## LISTING
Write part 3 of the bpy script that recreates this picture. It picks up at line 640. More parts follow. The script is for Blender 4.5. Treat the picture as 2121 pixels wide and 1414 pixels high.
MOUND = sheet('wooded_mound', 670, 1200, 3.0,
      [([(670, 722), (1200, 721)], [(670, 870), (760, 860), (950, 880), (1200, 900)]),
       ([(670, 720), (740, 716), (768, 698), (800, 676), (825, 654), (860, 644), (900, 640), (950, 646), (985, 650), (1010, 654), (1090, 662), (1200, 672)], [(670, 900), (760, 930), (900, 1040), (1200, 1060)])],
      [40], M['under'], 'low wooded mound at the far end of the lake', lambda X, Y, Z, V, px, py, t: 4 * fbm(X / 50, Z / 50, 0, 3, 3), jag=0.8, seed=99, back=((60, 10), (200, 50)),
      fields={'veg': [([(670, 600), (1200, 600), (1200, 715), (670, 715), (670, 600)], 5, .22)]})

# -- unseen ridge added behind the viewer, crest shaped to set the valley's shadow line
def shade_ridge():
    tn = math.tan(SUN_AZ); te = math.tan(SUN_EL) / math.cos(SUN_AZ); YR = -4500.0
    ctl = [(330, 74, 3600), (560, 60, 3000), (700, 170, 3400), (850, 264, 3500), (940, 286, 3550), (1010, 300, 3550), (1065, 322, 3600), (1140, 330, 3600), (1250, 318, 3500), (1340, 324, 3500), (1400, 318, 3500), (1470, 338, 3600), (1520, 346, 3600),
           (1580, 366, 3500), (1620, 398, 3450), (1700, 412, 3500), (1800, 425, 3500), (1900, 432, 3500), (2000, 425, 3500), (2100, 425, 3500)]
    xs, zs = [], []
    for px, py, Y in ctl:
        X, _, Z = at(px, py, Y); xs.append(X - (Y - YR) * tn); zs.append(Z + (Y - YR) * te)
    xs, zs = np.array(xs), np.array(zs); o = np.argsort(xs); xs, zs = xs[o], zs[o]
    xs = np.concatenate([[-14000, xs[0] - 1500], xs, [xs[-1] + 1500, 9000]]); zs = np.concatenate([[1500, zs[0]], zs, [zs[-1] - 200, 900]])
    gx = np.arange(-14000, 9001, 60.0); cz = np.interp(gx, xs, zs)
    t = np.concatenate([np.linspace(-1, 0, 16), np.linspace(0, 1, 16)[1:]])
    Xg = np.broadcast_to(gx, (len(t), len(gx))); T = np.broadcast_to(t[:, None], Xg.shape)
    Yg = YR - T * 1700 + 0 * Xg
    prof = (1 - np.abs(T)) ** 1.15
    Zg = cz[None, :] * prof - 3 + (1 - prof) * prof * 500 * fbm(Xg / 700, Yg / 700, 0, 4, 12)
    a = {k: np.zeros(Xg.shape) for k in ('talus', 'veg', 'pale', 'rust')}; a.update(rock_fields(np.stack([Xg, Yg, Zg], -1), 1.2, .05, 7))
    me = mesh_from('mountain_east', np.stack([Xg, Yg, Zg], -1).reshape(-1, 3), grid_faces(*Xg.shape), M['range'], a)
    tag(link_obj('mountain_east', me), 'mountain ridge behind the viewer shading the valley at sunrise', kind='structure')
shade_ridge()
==
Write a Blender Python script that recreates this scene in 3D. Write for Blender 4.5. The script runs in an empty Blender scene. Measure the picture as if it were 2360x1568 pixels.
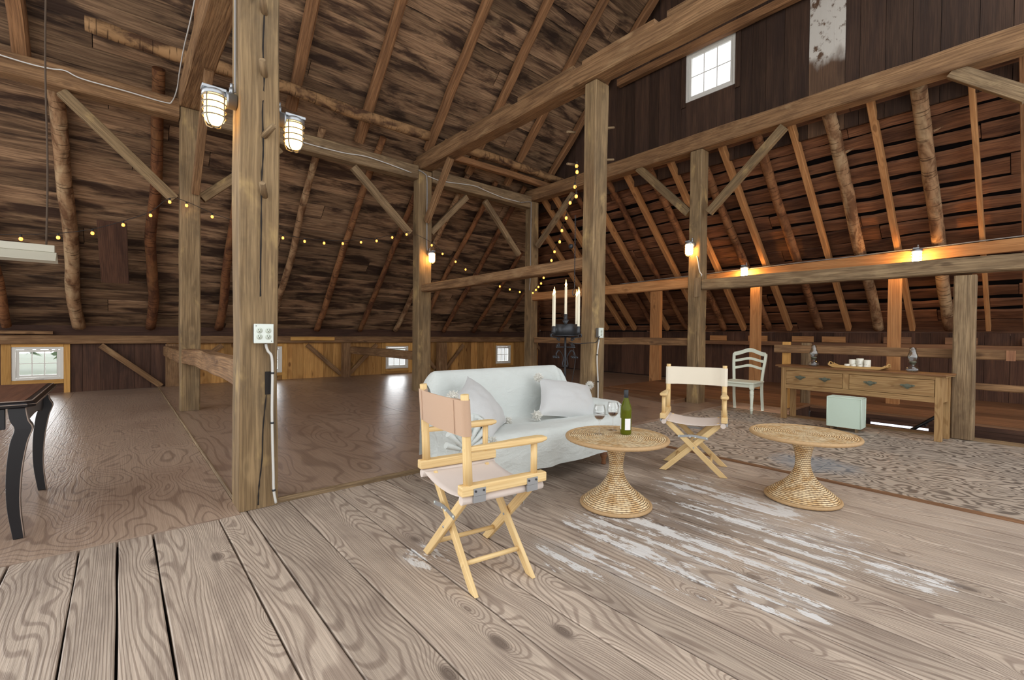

## WHAT THIS TASK INVOLVES
Identify the lines above that contain the word "script", then copy them.

## RESPONSE FOR THIS EXERCISE
Write part 3 of the bpy script that recreates this picture. It picks up at line 640. More parts follow. The script is for Blender 4.5. Treat the picture as 2121 pixels wide and 1414 pixels high.
Write a Blender Python script that recreates this scene in 3D. Write for Blender 4.5. The script runs in an empty Blender scene. Measure the picture as if it were 2360x1568 pixels.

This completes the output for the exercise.